• [What needs to be done]: Records follow. Pull out every line that contains "pixels".
================
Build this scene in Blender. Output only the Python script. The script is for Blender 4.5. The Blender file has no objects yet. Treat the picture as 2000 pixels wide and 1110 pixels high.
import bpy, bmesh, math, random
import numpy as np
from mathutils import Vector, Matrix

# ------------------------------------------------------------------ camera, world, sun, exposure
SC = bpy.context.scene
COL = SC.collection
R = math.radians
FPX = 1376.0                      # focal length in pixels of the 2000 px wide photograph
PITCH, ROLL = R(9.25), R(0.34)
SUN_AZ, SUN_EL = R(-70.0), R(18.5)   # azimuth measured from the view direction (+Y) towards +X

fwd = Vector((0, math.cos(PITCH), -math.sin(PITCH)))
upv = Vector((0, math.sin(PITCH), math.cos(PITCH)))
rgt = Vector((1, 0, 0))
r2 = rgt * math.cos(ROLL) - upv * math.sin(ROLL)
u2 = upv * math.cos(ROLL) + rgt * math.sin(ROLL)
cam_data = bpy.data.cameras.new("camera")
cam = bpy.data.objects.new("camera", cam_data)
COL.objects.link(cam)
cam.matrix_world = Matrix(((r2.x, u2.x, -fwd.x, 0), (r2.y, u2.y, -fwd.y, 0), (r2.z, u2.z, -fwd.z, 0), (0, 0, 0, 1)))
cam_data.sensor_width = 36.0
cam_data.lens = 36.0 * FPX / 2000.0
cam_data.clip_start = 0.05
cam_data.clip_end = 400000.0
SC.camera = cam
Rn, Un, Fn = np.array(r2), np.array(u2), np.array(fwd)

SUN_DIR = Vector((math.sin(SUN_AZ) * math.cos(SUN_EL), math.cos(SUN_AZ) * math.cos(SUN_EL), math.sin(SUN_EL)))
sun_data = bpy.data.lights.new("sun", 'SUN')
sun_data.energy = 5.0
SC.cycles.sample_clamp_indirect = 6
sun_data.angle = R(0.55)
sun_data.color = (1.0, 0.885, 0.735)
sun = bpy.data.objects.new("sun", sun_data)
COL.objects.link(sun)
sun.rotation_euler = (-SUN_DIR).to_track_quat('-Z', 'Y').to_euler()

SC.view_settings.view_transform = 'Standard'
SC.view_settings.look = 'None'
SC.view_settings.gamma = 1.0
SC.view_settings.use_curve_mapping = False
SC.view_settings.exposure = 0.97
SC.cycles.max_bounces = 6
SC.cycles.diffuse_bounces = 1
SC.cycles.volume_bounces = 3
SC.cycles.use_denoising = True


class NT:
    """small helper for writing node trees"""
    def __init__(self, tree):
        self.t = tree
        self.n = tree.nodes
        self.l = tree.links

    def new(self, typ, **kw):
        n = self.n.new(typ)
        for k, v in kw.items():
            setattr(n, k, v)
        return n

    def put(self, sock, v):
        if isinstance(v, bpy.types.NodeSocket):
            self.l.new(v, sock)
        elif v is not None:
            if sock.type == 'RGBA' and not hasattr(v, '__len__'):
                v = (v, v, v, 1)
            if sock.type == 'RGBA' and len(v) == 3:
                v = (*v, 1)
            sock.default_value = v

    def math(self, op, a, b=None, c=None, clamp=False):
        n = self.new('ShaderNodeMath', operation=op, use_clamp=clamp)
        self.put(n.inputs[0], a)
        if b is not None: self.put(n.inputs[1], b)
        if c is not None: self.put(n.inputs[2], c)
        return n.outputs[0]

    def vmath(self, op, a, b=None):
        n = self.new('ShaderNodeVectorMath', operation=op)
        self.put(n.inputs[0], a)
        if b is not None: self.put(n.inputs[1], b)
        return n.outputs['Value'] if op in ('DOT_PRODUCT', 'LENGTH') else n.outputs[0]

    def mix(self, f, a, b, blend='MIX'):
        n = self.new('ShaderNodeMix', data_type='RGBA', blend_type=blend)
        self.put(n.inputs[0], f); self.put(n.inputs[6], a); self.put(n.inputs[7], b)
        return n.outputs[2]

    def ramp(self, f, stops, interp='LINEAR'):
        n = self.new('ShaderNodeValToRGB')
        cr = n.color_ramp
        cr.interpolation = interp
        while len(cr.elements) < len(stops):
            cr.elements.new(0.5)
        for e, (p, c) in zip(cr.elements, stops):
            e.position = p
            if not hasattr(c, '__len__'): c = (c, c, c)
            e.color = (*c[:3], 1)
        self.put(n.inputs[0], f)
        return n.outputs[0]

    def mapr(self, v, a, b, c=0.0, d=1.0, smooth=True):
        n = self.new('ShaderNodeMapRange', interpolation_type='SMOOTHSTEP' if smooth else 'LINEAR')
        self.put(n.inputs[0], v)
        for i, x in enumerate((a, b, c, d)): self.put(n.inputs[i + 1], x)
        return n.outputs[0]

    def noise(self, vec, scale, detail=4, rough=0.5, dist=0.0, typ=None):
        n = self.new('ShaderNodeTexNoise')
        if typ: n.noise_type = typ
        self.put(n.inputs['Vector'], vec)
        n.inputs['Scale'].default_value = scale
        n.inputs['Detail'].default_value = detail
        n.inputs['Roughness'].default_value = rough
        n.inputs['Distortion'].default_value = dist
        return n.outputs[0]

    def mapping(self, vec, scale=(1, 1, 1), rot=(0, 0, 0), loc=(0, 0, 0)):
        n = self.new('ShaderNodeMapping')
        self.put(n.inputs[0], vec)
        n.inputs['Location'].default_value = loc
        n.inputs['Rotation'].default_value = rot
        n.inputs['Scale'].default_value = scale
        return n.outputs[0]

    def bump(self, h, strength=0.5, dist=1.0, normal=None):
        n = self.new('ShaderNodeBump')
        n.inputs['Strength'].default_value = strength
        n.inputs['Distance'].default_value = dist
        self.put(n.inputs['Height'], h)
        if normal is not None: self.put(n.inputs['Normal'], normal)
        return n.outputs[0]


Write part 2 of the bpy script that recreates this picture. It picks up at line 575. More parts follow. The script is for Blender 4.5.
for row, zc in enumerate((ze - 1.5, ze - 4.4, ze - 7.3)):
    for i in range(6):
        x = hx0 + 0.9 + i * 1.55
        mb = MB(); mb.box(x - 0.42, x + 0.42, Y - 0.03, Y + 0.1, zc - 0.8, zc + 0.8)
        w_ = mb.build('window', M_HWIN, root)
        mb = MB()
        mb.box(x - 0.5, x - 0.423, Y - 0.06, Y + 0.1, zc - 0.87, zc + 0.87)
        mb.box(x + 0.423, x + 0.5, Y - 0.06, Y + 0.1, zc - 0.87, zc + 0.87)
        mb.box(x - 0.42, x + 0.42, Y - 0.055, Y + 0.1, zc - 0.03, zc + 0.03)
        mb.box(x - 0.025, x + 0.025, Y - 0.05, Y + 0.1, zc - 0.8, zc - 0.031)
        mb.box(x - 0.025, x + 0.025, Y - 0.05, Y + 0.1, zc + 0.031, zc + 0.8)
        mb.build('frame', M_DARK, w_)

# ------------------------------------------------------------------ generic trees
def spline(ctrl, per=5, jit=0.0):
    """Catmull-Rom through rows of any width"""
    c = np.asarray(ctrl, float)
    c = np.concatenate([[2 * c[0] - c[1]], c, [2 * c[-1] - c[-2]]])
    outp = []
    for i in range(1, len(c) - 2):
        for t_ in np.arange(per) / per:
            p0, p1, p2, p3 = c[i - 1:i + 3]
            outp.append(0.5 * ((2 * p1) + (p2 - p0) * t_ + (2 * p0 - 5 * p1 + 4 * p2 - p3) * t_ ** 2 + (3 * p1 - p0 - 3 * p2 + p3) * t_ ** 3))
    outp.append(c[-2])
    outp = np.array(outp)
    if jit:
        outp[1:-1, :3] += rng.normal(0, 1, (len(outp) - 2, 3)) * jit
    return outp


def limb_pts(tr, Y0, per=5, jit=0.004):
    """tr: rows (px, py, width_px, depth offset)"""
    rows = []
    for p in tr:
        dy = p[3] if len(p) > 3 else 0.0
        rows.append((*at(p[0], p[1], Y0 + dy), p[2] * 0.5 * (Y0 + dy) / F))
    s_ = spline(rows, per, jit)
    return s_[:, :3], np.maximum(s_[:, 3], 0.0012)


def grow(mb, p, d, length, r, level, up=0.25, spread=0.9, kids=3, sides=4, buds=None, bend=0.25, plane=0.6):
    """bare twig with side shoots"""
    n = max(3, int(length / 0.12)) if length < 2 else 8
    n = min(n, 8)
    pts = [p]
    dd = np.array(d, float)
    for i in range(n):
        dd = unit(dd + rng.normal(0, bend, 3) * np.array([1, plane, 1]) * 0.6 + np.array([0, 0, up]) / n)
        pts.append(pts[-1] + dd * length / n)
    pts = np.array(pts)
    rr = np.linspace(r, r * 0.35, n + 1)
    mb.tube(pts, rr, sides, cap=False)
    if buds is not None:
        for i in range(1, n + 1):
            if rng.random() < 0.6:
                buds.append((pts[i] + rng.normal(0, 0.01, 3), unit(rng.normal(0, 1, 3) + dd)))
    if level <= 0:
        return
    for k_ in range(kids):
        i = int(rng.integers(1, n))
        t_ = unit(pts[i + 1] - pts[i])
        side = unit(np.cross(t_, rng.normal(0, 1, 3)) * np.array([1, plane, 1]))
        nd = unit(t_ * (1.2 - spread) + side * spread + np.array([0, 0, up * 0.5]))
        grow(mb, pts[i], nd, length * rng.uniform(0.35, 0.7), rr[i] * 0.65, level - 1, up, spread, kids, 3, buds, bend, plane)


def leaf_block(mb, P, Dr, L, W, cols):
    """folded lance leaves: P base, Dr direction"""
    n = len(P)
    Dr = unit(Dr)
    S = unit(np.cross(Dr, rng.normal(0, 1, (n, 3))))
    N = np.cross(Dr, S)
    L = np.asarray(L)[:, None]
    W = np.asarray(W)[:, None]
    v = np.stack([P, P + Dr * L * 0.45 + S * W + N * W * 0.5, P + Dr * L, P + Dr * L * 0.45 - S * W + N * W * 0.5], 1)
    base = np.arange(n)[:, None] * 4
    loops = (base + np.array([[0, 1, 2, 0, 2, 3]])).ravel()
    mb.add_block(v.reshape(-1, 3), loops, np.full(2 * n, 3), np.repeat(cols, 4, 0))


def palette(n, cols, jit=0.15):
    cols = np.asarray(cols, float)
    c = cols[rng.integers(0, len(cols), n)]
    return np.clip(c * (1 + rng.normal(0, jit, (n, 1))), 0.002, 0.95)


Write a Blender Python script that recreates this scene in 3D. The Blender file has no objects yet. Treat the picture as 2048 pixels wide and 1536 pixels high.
================
• [In response]:
Build this scene in Blender. Output only the Python script. The script is for Blender 4.5. The Blender file has no objects yet. Treat the picture as 2000 pixels wide and 1110 pixels high.
FPX = 1376.0                      # focal length in pixels of the 2000 px wide photograph
Write a Blender Python script that recreates this scene in 3D. The Blender file has no objects yet. Treat the picture as 2048 pixels wide and 1536 pixels high.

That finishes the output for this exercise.